● **Data segment**
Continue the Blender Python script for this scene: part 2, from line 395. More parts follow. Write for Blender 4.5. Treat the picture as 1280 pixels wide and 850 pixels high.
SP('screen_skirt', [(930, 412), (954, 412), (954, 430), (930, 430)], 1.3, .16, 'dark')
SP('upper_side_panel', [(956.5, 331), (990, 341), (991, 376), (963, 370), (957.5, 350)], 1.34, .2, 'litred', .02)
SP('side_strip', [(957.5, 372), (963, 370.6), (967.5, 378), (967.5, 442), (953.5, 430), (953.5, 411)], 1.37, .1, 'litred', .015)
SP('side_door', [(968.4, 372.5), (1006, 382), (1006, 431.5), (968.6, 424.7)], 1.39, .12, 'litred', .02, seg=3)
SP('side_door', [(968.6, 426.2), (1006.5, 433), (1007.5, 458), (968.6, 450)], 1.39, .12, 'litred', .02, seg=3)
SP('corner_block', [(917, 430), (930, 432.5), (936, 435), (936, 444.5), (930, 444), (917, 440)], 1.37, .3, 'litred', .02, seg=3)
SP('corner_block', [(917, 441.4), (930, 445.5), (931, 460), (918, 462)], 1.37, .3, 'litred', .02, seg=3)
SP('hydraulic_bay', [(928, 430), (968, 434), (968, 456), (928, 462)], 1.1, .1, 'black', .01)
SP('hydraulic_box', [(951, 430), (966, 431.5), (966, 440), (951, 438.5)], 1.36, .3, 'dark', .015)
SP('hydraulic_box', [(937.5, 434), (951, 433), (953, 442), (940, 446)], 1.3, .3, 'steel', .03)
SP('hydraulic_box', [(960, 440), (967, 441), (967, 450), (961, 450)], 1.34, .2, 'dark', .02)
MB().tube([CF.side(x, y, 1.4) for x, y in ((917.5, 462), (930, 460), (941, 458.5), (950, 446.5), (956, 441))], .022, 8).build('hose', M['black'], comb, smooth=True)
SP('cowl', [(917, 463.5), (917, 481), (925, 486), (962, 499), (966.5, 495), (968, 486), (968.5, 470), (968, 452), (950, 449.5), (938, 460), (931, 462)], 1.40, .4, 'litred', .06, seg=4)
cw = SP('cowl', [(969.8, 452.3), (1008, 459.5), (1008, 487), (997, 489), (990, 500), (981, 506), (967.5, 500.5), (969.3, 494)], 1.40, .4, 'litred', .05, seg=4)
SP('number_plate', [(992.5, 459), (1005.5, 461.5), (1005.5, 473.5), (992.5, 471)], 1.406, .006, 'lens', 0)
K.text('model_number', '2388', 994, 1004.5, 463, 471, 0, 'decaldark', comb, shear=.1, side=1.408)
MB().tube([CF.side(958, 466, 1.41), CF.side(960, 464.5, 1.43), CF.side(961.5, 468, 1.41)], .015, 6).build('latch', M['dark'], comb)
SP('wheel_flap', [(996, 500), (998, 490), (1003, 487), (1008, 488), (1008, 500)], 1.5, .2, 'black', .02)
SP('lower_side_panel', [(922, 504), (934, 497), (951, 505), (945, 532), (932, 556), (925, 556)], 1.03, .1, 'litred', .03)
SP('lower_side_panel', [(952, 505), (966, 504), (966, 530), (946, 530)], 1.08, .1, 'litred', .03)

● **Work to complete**
Find all the lines containing "tube" in the material, then copy them.

● **Written response**
MB().tube([CF.side(x, y, 1.4) for x, y in ((917.5, 462), (930, 460), (941, 458.5), (950, 446.5), (956, 441))], .022, 8).build('hose', M['black'], comb, smooth=True)
MB().tube([CF.side(958, 466, 1.41), CF.side(960, 464.5, 1.43), CF.side(961.5, 468, 1.41)], .015, 6).build('latch', M['dark'], comb)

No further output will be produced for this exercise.